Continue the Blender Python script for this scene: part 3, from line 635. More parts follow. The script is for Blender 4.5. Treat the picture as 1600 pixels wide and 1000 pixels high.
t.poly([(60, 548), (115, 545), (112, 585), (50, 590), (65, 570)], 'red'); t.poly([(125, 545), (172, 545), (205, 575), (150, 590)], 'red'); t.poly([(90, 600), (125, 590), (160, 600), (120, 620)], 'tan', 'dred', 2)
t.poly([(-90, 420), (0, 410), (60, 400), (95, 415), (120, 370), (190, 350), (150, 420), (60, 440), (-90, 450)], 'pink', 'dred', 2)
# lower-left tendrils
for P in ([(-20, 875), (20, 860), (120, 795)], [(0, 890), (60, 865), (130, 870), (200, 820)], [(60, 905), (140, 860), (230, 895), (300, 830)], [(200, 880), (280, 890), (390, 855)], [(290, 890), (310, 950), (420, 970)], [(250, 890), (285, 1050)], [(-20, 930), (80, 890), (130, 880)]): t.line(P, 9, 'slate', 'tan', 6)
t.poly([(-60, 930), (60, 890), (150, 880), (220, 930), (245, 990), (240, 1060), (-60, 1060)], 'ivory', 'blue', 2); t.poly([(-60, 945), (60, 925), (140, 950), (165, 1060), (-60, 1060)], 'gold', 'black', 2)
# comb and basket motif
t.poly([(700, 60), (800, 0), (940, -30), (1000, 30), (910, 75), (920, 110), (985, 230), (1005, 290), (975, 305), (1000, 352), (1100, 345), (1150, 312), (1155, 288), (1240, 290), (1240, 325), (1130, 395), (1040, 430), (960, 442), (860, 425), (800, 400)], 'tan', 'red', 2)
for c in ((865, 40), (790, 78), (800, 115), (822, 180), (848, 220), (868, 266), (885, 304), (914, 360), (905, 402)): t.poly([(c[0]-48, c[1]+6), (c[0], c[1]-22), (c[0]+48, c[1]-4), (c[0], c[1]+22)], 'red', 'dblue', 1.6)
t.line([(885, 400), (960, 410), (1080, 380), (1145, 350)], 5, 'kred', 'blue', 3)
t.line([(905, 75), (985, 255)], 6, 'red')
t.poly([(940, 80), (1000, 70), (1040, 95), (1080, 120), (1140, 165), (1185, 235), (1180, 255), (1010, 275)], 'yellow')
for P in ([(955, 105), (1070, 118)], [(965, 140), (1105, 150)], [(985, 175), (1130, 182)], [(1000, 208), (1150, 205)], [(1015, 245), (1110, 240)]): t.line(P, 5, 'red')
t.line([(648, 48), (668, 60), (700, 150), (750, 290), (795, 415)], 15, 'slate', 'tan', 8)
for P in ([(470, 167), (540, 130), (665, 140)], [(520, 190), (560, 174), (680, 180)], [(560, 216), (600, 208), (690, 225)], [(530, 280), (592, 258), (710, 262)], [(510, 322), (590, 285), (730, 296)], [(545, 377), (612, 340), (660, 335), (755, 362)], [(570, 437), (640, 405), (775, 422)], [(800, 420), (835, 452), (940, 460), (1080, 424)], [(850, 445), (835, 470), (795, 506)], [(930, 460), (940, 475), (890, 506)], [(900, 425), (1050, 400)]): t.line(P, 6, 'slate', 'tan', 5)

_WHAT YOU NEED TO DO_
Make an exact copy of all the data.

_REPLY TO THE EXERCISE_
Continue the Blender Python script for this scene: part 3, from line 635. More parts follow. The script is for Blender 4.5. Treat the picture as 1600 pixels wide and 1000 pixels high.
t.poly([(60, 548), (115, 545), (112, 585), (50, 590), (65, 570)], 'red'); t.poly([(125, 545), (172, 545), (205, 575), (150, 590)], 'red'); t.poly([(90, 600), (125, 590), (160, 600), (120, 620)], 'tan', 'dred', 2)
t.poly([(-90, 420), (0, 410), (60, 400), (95, 415), (120, 370), (190, 350), (150, 420), (60, 440), (-90, 450)], 'pink', 'dred', 2)
# lower-left tendrils
for P in ([(-20, 875), (20, 860), (120, 795)], [(0, 890), (60, 865), (130, 870), (200, 820)], [(60, 905), (140, 860), (230, 895), (300, 830)], [(200, 880), (280, 890), (390, 855)], [(290, 890), (310, 950), (420, 970)], [(250, 890), (285, 1050)], [(-20, 930), (80, 890), (130, 880)]): t.line(P, 9, 'slate', 'tan', 6)
t.poly([(-60, 930), (60, 890), (150, 880), (220, 930), (245, 990), (240, 1060), (-60, 1060)], 'ivory', 'blue', 2); t.poly([(-60, 945), (60, 925), (140, 950), (165, 1060), (-60, 1060)], 'gold', 'black', 2)
# comb and basket motif
t.poly([(700, 60), (800, 0), (940, -30), (1000, 30), (910, 75), (920, 110), (985, 230), (1005, 290), (975, 305), (1000, 352), (1100, 345), (1150, 312), (1155, 288), (1240, 290), (1240, 325), (1130, 395), (1040, 430), (960, 442), (860, 425), (800, 400)], 'tan', 'red', 2)
for c in ((865, 40), (790, 78), (800, 115), (822, 180), (848, 220), (868, 266), (885, 304), (914, 360), (905, 402)): t.poly([(c[0]-48, c[1]+6), (c[0], c[1]-22), (c[0]+48, c[1]-4), (c[0], c[1]+22)], 'red', 'dblue', 1.6)
t.line([(885, 400), (960, 410), (1080, 380), (1145, 350)], 5, 'kred', 'blue', 3)
t.line([(905, 75), (985, 255)], 6, 'red')
t.poly([(940, 80), (1000, 70), (1040, 95), (1080, 120), (1140, 165), (1185, 235), (1180, 255), (1010, 275)], 'yellow')
for P in ([(955, 105), (1070, 118)], [(965, 140), (1105, 150)], [(985, 175), (1130, 182)], [(1000, 208), (1150, 205)], [(1015, 245), (1110, 240)]): t.line(P, 5, 'red')
t.line([(648, 48), (668, 60), (700, 150), (750, 290), (795, 415)], 15, 'slate', 'tan', 8)
for P in ([(470, 167), (540, 130), (665, 140)], [(520, 190), (560, 174), (680, 180)], [(560, 216), (600, 208), (690, 225)], [(530, 280), (592, 258), (710, 262)], [(510, 322), (590, 285), (730, 296)], [(545, 377), (612, 340), (660, 335), (755, 362)], [(570, 437), (640, 405), (775, 422)], [(800, 420), (835, 452), (940, 460), (1080, 424)], [(850, 445), (835, 470), (795, 506)], [(930, 460), (940, 475), (890, 506)], [(900, 425), (1050, 400)]): t.line(P, 6, 'slate', 'tan', 5)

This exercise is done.